Mimicking another’s body language may come with reputational costs, new research to be published in the journal Psychological Science suggests.

Previous psychological studies have shown that mirroring another person’s behaviors like postures, gestures, and facial expressions may influence the person being mimicked to have a better impression of the mimicker, thus aiding the mimicker in closing a sale or succeeding in an interview or a date.

By examining a third party’s perception of dyadic mimicry, researchers from the University of California-San Diego questioned the popular perception that subtle imitations are acts of strengthening social relationships.

The study’s participants rated an interviewee in competence, trustworthiness, and likeability after watching several staged and videotaped interviews.

A portion of the participants watched videos of a friendly interviewer, while another group of participants watched a condescending interviewer. Some videos displayed the interviewee innocuously mirroring the interviewer’s behaviors, such as chin-touching or leg crossing, and the other videos showed another interviewee with no acts of mirroring.

Results found that when the interviewer is unfriendly, the participants rated the non-mirroring interviewee as more competent than a mimicking interviewee, although the participants reported no awareness of mimicry in the interviewees.

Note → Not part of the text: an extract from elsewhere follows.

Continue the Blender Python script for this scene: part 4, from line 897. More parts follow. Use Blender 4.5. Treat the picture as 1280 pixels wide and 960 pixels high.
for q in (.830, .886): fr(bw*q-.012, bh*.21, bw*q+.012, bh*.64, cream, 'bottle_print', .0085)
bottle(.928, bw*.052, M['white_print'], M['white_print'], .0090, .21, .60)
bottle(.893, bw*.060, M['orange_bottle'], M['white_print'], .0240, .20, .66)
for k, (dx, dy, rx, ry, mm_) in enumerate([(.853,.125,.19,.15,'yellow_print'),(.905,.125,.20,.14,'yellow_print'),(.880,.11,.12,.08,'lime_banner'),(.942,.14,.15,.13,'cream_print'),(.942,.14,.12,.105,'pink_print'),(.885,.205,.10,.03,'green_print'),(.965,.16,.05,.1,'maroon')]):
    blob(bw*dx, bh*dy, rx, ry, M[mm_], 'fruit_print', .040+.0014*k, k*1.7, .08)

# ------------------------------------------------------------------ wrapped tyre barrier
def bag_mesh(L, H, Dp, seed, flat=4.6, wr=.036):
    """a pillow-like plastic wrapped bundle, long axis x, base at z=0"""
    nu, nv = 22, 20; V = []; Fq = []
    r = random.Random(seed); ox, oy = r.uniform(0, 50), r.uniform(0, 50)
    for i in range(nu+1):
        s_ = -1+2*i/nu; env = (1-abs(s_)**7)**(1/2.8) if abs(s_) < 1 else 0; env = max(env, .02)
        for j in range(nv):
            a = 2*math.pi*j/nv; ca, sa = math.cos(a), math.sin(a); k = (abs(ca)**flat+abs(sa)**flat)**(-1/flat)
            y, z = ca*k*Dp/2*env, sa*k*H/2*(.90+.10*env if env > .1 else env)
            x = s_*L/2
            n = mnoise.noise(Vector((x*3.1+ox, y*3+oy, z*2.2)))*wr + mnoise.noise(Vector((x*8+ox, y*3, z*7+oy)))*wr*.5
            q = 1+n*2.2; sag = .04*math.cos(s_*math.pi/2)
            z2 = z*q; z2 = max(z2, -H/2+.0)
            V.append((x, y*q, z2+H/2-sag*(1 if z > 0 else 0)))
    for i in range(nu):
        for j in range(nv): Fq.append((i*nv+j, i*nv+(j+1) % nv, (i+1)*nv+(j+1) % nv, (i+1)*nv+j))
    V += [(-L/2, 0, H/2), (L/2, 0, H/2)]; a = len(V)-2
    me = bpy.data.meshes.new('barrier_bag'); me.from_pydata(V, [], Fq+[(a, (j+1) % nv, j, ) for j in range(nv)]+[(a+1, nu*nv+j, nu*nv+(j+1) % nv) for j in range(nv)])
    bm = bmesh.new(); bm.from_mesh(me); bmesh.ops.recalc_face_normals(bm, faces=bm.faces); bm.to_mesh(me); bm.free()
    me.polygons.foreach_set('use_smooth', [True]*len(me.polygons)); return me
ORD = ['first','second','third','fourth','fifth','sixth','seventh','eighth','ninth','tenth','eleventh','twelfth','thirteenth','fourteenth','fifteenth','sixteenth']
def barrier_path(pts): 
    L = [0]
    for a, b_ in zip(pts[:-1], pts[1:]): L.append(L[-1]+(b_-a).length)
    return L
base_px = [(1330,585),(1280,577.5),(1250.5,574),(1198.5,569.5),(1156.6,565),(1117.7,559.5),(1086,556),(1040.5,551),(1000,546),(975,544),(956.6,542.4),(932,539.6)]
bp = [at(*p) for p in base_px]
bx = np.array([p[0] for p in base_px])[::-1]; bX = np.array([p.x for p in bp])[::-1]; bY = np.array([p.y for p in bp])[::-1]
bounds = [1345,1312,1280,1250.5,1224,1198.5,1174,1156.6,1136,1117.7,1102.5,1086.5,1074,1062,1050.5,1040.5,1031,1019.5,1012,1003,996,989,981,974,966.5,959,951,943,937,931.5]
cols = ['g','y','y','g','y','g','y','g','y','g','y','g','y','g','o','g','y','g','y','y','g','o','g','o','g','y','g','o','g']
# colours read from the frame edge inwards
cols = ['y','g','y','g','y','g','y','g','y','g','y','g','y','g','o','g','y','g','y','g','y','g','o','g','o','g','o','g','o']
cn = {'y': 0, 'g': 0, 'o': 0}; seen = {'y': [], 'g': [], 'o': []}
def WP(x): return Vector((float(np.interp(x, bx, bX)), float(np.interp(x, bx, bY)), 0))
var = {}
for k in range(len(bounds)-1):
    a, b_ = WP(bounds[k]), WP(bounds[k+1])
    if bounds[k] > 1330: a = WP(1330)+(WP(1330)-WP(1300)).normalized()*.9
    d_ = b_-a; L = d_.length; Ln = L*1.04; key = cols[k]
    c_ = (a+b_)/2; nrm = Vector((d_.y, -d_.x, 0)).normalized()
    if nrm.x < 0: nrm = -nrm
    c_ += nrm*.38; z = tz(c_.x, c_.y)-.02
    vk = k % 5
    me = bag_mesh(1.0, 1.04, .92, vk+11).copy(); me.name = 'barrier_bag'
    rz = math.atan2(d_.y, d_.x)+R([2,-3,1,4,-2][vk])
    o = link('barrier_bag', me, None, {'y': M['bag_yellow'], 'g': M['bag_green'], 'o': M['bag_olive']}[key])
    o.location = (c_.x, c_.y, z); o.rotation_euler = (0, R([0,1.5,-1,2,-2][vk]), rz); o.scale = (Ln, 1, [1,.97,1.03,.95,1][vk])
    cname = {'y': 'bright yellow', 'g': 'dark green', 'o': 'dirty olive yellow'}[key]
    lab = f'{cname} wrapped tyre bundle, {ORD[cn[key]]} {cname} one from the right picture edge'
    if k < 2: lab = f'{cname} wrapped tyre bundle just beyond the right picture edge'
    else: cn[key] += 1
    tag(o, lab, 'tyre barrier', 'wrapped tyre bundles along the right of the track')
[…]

Additionally, it was found that when participants were given positive information about the condescending interviewer such as his participation in humanitarian work, the reputational costs incurred by the mimicking interviewee disappeared.

“It’s good to have the capacity to mimic, but an important part of social intelligence is knowing how to deploy this capacity in a selective, intelligent, context-dependent manner,” researcher Piotr Winkielman said in a press release.

“Sometimes the socially intelligent thing to do is not to imitate.”